Dollar steadies as rate hike concerns fade

by Jonathan Adams

The U.S. dollar index was flat at 92.334, after dropping nearly 0.3% to that level on Friday

The dollar paused on Monday, after recent gains as details of last week’s U.S. jobs report calmed concerns about the timing of U.S. interest rate hikes.

While the June job creation figure beat forecasts, unemployment increased and hourly earnings growth slowed – suggesting rate rises could be further away than markets have come to fear.

Against the Australian and New Zealand dollars the greenback dropped 0.7% and 0.9%, respectively in the wake of the data on Friday, and then steadied on Monday.

The dollar clawed back slightly against the yen, gaining 0.14% to 111.15 yen early in the Asia session, after falling just below 111 yen following the jobs report. The euro was steady at $1.1859, off Friday’s three-month low of $1.1807.

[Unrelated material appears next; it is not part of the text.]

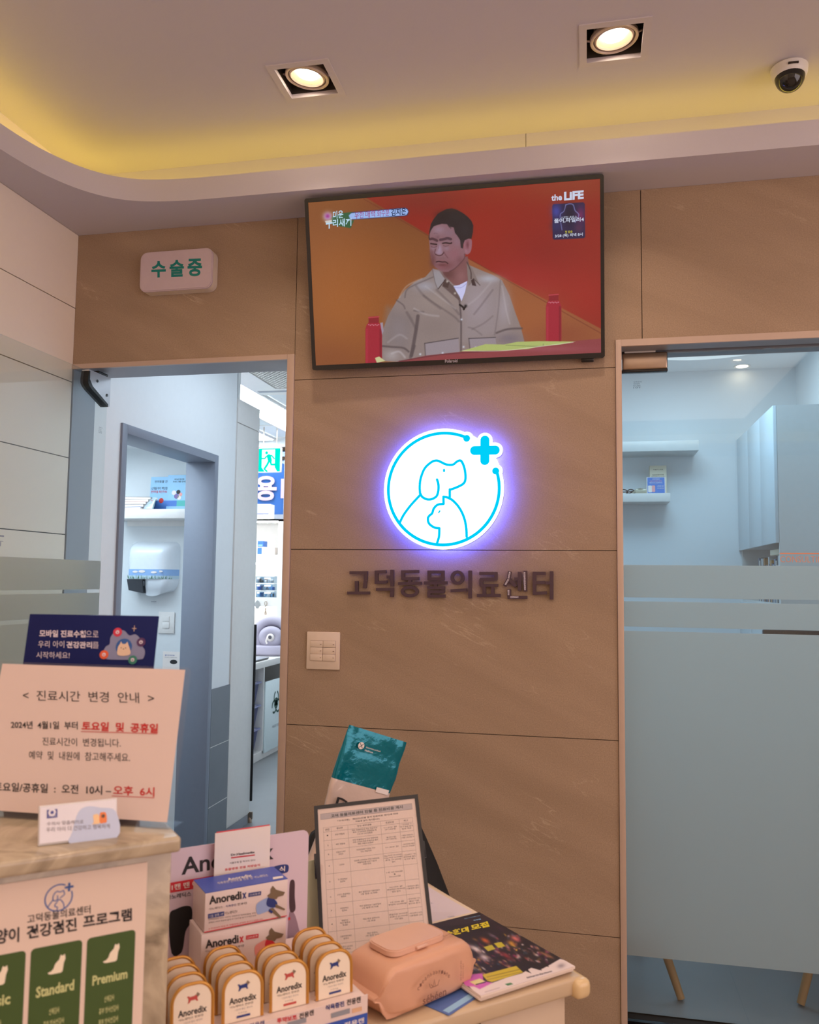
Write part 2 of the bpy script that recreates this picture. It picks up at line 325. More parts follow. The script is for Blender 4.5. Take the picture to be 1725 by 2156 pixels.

The report was mixed enough to probably keep the Fed from announcing tapering soon, said Westpac analyst Imre Speizer on the phone from Christchurch, referring to the U.S. Federal Reserve which sets the benchmark U.S. policy rate.

I think the market was thinking you’d get a signal at the Jackson Hole meeting in August. This report says that that just might be a bit early, he said.

Sterling was steady at $1.3820.

The U.S. dollar index was flat at 92.334, having dropped nearly 0.3% to that level on Friday.

Minutes from Fed’s June meeting are due to be published on Wednesday and might provide more clues on policymakers’ thinking.

The minutes will likely reinforce the FOMC’s hawkish shift, said Commonwealth Bank of Australia analyst Joe Capurso, referring to the rate-setting Federal Open Market Committee. More information on when the FOMC could taper its asset purchases can boost U.S. interest rates and the dollar.

He said: So can further evidence that the FOMC’s outlook for inflation is shifting. In particular, analysts will look for signs that the FOMC is less confident the spike in inflation will be transitory and/or that the FOMC’s tolerance for an inflation overshoot is waning.